▼▼▼

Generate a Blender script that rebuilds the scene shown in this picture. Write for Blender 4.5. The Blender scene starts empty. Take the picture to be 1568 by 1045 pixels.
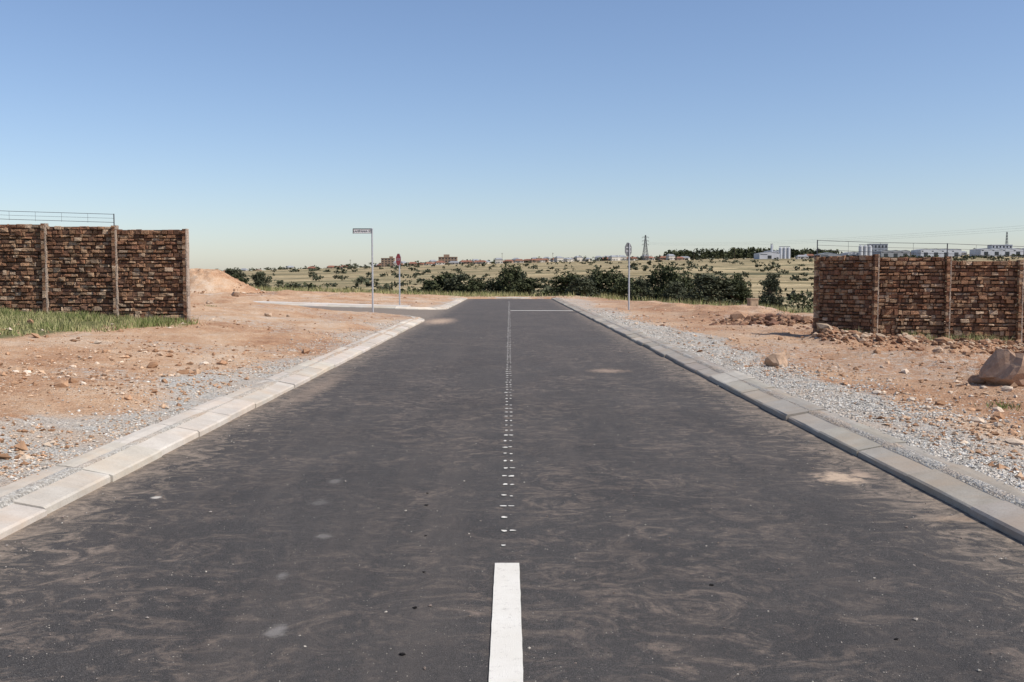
import bpy, math, random
import numpy as np
from mathutils import Vector
R = math.radians
rng = np.random.default_rng(7)
random.seed(7)
scene = bpy.context.scene
scene.view_settings.view_transform = 'Standard'
scene.view_settings.look = 'None'
scene.view_settings.exposure = 0

# ------------------------------------------------------------------ noise
def _h(ix, iy, s):
    n = (ix.astype(np.int64) * 374761393 + iy.astype(np.int64) * 668265263 + s * 974634777) & 0xFFFFFFFF
    n = ((n ^ (n >> 13)) * 1274126177) & 0xFFFFFFFF
    n = (n ^ (n >> 16)) & 0xFFFFFFFF
    return n / 4294967295.0
def vn(x, y, s=0):
    x = np.asarray(x, float); y = np.asarray(y, float)
    xi = np.floor(x); yi = np.floor(y); fx = x - xi; fy = y - yi
    fx = fx * fx * (3 - 2 * fx); fy = fy * fy * (3 - 2 * fy)
    a = _h(xi, yi, s); b = _h(xi + 1, yi, s); c = _h(xi, yi + 1, s); d = _h(xi + 1, yi + 1, s)
    return (a * (1 - fx) + b * fx) * (1 - fy) + (c * (1 - fx) + d * fx) * fy
def fbm(x, y, o=4, s=0):
    t = 0; a = .5; f = 1.; n = 0
    for i in range(o):
        t = t + a * vn(x * f + 17.3 * i, y * f - 9.1 * i, s + i); n += a; a *= .5; f *= 2.03
    return t / n
def ss(a, b, x):
    t = np.clip((np.asarray(x, float) - a) / (b - a), 0, 1); return t * t * (3 - 2 * t)

# ------------------------------------------------------------------ mesh helpers
def mesh_np(name, V, F, mats, midx=None, col=None, smooth=False):
    V = np.ascontiguousarray(V, dtype=np.float32); F = np.ascontiguousarray(F, dtype=np.int32)
    me = bpy.data.meshes.new(name)
    n, k = F.shape
    me.vertices.add(len(V)); me.vertices.foreach_set('co', V.ravel())
    me.loops.add(n * k); me.loops.foreach_set('vertex_index', F.ravel())
    me.polygons.add(n); me.polygons.foreach_set('loop_start', np.arange(0, n * k, k, dtype=np.int32))
    try: me.polygons.foreach_set('loop_total', np.full(n, k, dtype=np.int32))
    except Exception: pass
    for m in mats: me.materials.append(m)
    if midx is not None: me.polygons.foreach_set('material_index', np.ascontiguousarray(midx, dtype=np.int32))
    me.update(calc_edges=True)
    me.polygons.foreach_set('use_smooth', np.full(n, smooth, dtype=bool))
    if col is not None:
        a = me.color_attributes.new('Col', 'FLOAT_COLOR', 'POINT')
        c = np.ones((len(V), 4), dtype=np.float32); c[:, :col.shape[1]] = col
        a.data.foreach_set('color', c.ravel())
    me.validate()
    return me
def obj(name, me, parent=None, loc=(0, 0, 0), rotz=0.0, scale=None):
    o = bpy.data.objects.new(name, me); scene.collection.objects.link(o)
    o.location = loc; o.rotation_euler = (0, 0, rotz)
    if scale is not None: o.scale = scale
    if parent: o.parent = parent
    return o
def empty(name, loc=(0, 0, 0), rotz=0.):
    return obj(name, None, None, loc, rotz)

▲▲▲

# Set task:
Copy the data character for character, but drop all pictures from the copy.

# Answer to the problem:
Generate a Blender script that rebuilds the scene shown in this picture. Write for Blender 4.5. The Blender scene starts empty. Take the picture to be 1568 by 1045 pixels.
import bpy, math, random
import numpy as np
from mathutils import Vector
R = math.radians
rng = np.random.default_rng(7)
random.seed(7)
scene = bpy.context.scene
scene.view_settings.view_transform = 'Standard'
scene.view_settings.look = 'None'
scene.view_settings.exposure = 0

# ------------------------------------------------------------------ noise
def _h(ix, iy, s):
    n = (ix.astype(np.int64) * 374761393 + iy.astype(np.int64) * 668265263 + s * 974634777) & 0xFFFFFFFF
    n = ((n ^ (n >> 13)) * 1274126177) & 0xFFFFFFFF
    n = (n ^ (n >> 16)) & 0xFFFFFFFF
    return n / 4294967295.0
def vn(x, y, s=0):
    x = np.asarray(x, float); y = np.asarray(y, float)
    xi = np.floor(x); yi = np.floor(y); fx = x - xi; fy = y - yi
    fx = fx * fx * (3 - 2 * fx); fy = fy * fy * (3 - 2 * fy)
    a = _h(xi, yi, s); b = _h(xi + 1, yi, s); c = _h(xi, yi + 1, s); d = _h(xi + 1, yi + 1, s)
    return (a * (1 - fx) + b * fx) * (1 - fy) + (c * (1 - fx) + d * fx) * fy
def fbm(x, y, o=4, s=0):
    t = 0; a = .5; f = 1.; n = 0
    for i in range(o):
        t = t + a * vn(x * f + 17.3 * i, y * f - 9.1 * i, s + i); n += a; a *= .5; f *= 2.03
    return t / n
def ss(a, b, x):
    t = np.clip((np.asarray(x, float) - a) / (b - a), 0, 1); return t * t * (3 - 2 * t)

# ------------------------------------------------------------------ mesh helpers
def mesh_np(name, V, F, mats, midx=None, col=None, smooth=False):
    V = np.ascontiguousarray(V, dtype=np.float32); F = np.ascontiguousarray(F, dtype=np.int32)
    me = bpy.data.meshes.new(name)
    n, k = F.shape
    me.vertices.add(len(V)); me.vertices.foreach_set('co', V.ravel())
    me.loops.add(n * k); me.loops.foreach_set('vertex_index', F.ravel())
    me.polygons.add(n); me.polygons.foreach_set('loop_start', np.arange(0, n * k, k, dtype=np.int32))
    try: me.polygons.foreach_set('loop_total', np.full(n, k, dtype=np.int32))
    except Exception: pass
    for m in mats: me.materials.append(m)
    if midx is not None: me.polygons.foreach_set('material_index', np.ascontiguousarray(midx, dtype=np.int32))
    me.update(calc_edges=True)
    me.polygons.foreach_set('use_smooth', np.full(n, smooth, dtype=bool))
    if col is not None:
        a = me.color_attributes.new('Col', 'FLOAT_COLOR', 'POINT')
        c = np.ones((len(V), 4), dtype=np.float32); c[:, :col.shape[1]] = col
        a.data.foreach_set('color', c.ravel())
    me.validate()
    return me
def obj(name, me, parent=None, loc=(0, 0, 0), rotz=0.0, scale=None):
    o = bpy.data.objects.new(name, me); scene.collection.objects.link(o)
    o.location = loc; o.rotation_euler = (0, 0, rotz)
    if scale is not None: o.scale = scale
    if parent: o.parent = parent
    return o
def empty(name, loc=(0, 0, 0), rotz=0.):
    return obj(name, None, None, loc, rotz)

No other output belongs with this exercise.